Wednesday, April 05, 2006

Looking in all the right places but not finding "it"

i'm sorry that i continue to look. i'm not doing it to find someone better, by all accounts you probably are the best, but not on all fronts. and that's confusing. i don't want to hurt you, but i know i will end up doing just that. not on purpose, but because that's what i tend to do. there are so many reasons why we are perfect. crosswords and music, humor and vocabulary, the fact that you are probably one of the nicest people in the entire world. these things create check after check on the old relationship checklist. but. there is something lacking, something i wish i could override with the enormous number of plusses...but. i'm not sure i can.

i've been trying, i tried from the first time we ever went out as if we were more than just friends. remember how awkward it was? it just wasn't us. so i put the axe to the whole thing. and then i hurt your feelings that time. and i didn't think i would ever recover if you didn't want to be my friend anymore. but we survived. we became closer. and one day i felt my feelings began to shift. i began to wonder what it would feel like to kiss you, sleep next to you. but now i know.

i admit that i made the first move. i knew you wouldn't since i had said weeks before that we couldn't be together, that and you Never Make The First Move for anything. it isn't in your character, which is kind of part of the afore mentioned "but". i usually drift towards individuals who are pro-active. want more, need more...are not afraid to go for it. you're settled already. you're 27. you have a great job that you seem to enjoy, you'll stay there.

but here's the rub...i don't like kissing you. kissing is big for me, and, we don't have "it". we have friend chemistry down pat, you and i being basically male and female versions of ourselves, but bedroom? not so much. we have the makings for the perfect relationship you and i. and yet, we don't. what do i do? how do i fix this? can i? you would never intentionally hurt me. you would always "take care" of me which so many girls are looking for. i'm not. and even that idea can't negate that one or two checks against you. you just don't have that passion that i need. that's the closest i can get to an explaination.
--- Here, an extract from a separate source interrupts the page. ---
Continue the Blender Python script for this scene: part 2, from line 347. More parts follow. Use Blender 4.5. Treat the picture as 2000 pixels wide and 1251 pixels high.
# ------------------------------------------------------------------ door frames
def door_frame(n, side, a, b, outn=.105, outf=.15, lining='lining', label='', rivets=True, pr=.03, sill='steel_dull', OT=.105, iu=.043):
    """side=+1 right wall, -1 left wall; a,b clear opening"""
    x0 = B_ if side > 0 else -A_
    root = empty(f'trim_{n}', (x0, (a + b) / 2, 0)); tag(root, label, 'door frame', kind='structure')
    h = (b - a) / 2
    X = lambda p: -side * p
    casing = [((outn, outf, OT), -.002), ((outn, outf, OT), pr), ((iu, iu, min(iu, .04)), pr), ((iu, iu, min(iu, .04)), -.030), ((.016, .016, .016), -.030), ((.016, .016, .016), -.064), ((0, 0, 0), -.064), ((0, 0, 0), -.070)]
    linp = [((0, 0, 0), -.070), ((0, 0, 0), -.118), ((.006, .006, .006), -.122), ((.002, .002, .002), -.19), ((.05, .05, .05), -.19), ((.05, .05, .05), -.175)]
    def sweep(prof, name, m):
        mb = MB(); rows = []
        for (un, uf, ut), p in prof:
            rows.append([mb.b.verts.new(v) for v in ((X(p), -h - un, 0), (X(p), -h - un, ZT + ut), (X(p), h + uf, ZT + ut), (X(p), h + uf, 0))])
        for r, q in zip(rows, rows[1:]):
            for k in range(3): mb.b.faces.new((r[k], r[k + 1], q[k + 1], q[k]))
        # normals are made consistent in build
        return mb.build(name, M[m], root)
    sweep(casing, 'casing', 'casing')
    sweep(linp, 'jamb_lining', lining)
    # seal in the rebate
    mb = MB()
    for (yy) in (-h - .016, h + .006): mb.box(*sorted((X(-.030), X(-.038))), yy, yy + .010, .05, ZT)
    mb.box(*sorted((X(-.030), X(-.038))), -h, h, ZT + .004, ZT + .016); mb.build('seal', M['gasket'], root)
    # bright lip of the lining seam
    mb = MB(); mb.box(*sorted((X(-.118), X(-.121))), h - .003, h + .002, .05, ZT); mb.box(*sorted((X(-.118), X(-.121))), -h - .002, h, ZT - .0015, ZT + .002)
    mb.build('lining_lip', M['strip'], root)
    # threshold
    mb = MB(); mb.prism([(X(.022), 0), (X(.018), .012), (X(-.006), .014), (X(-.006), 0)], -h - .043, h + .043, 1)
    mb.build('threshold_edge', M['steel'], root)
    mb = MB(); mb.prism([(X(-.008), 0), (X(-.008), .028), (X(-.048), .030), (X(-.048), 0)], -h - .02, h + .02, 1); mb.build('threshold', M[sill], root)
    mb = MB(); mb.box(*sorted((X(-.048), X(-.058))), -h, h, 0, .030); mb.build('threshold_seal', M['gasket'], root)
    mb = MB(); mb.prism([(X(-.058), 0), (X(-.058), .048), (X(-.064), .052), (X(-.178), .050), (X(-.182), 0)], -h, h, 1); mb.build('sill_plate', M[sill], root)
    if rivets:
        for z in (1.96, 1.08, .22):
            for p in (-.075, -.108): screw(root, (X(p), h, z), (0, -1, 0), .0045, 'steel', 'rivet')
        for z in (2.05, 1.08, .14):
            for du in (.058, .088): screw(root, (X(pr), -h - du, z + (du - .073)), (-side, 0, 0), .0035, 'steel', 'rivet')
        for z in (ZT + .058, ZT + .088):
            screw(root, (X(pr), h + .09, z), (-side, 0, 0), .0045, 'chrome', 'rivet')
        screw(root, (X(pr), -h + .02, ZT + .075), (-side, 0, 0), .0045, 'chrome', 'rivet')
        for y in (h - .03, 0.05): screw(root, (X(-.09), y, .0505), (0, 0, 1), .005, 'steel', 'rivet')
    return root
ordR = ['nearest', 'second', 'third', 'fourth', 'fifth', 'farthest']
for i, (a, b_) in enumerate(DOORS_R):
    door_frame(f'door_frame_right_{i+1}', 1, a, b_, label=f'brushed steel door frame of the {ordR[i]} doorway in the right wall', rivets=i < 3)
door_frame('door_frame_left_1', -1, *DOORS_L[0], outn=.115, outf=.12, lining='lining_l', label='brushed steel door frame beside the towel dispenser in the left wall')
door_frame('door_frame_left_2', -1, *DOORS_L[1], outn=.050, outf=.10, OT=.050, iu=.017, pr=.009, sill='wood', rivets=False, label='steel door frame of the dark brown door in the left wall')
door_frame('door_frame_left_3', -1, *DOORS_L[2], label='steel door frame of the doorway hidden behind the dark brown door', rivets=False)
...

you're not going to move around. and that's fine, but it's not for me. i'm leaving you know. soon. which is probably why i let myself change around my feelings. i won't have to deal with the emotional challanges that this situation poses after a couple more months. i'll be gone. we can go back to the friend thing by necessity, not because i'm a bad person and went cold on you. why must i be this way?

so i'm at a stalemate. i don't know quite what to do. and i'm sorry. i just. i'm just confused.